WHAT TO DO
Present the data once more in exactly its original form.

DATASET EXCERPT
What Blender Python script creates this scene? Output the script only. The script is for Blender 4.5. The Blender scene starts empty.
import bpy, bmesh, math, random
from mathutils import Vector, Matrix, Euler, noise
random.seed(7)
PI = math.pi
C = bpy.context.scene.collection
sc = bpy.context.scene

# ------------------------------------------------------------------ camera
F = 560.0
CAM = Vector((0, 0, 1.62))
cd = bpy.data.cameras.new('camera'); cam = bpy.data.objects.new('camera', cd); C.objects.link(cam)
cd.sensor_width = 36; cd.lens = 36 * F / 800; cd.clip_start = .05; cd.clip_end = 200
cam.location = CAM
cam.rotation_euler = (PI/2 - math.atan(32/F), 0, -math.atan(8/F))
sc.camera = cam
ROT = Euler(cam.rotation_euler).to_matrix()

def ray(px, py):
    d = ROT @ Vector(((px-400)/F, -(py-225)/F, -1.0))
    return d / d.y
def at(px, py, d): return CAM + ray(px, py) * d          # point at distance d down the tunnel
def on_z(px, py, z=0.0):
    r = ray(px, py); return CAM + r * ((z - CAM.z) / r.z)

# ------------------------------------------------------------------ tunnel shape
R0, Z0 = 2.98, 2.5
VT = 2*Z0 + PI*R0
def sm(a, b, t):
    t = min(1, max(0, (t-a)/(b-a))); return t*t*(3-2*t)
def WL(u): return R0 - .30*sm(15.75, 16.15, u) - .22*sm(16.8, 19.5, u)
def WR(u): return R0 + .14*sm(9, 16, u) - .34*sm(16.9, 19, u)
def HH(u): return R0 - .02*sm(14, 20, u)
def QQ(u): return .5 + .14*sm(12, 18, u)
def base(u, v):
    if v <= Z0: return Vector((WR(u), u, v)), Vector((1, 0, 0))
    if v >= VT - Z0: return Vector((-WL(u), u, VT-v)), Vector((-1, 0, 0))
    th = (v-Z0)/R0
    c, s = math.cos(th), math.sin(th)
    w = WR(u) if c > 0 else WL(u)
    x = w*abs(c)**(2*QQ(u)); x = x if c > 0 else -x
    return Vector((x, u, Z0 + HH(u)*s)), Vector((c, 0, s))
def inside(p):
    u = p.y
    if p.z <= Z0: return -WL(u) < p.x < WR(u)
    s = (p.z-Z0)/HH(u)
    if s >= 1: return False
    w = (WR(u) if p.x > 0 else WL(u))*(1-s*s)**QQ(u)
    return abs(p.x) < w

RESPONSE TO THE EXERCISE
What Blender Python script creates this scene? Output the script only. The script is for Blender 4.5. The Blender scene starts empty.
import bpy, bmesh, math, random
from mathutils import Vector, Matrix, Euler, noise
random.seed(7)
PI = math.pi
C = bpy.context.scene.collection
sc = bpy.context.scene

# ------------------------------------------------------------------ camera
F = 560.0
CAM = Vector((0, 0, 1.62))
cd = bpy.data.cameras.new('camera'); cam = bpy.data.objects.new('camera', cd); C.objects.link(cam)
cd.sensor_width = 36; cd.lens = 36 * F / 800; cd.clip_start = .05; cd.clip_end = 200
cam.location = CAM
cam.rotation_euler = (PI/2 - math.atan(32/F), 0, -math.atan(8/F))
sc.camera = cam
ROT = Euler(cam.rotation_euler).to_matrix()

def ray(px, py):
    d = ROT @ Vector(((px-400)/F, -(py-225)/F, -1.0))
    return d / d.y
def at(px, py, d): return CAM + ray(px, py) * d          # point at distance d down the tunnel
def on_z(px, py, z=0.0):
    r = ray(px, py); return CAM + r * ((z - CAM.z) / r.z)

# ------------------------------------------------------------------ tunnel shape
R0, Z0 = 2.98, 2.5
VT = 2*Z0 + PI*R0
def sm(a, b, t):
    t = min(1, max(0, (t-a)/(b-a))); return t*t*(3-2*t)
def WL(u): return R0 - .30*sm(15.75, 16.15, u) - .22*sm(16.8, 19.5, u)
def WR(u): return R0 + .14*sm(9, 16, u) - .34*sm(16.9, 19, u)
def HH(u): return R0 - .02*sm(14, 20, u)
def QQ(u): return .5 + .14*sm(12, 18, u)
def base(u, v):
    if v <= Z0: return Vector((WR(u), u, v)), Vector((1, 0, 0))
    if v >= VT - Z0: return Vector((-WL(u), u, VT-v)), Vector((-1, 0, 0))
    th = (v-Z0)/R0
    c, s = math.cos(th), math.sin(th)
    w = WR(u) if c > 0 else WL(u)
    x = w*abs(c)**(2*QQ(u)); x = x if c > 0 else -x
    return Vector((x, u, Z0 + HH(u)*s)), Vector((c, 0, s))
def inside(p):
    u = p.y
    if p.z <= Z0: return -WL(u) < p.x < WR(u)
    s = (p.z-Z0)/HH(u)
    if s >= 1: return False
    w = (WR(u) if p.x > 0 else WL(u))*(1-s*s)**QQ(u)
    return abs(p.x) < w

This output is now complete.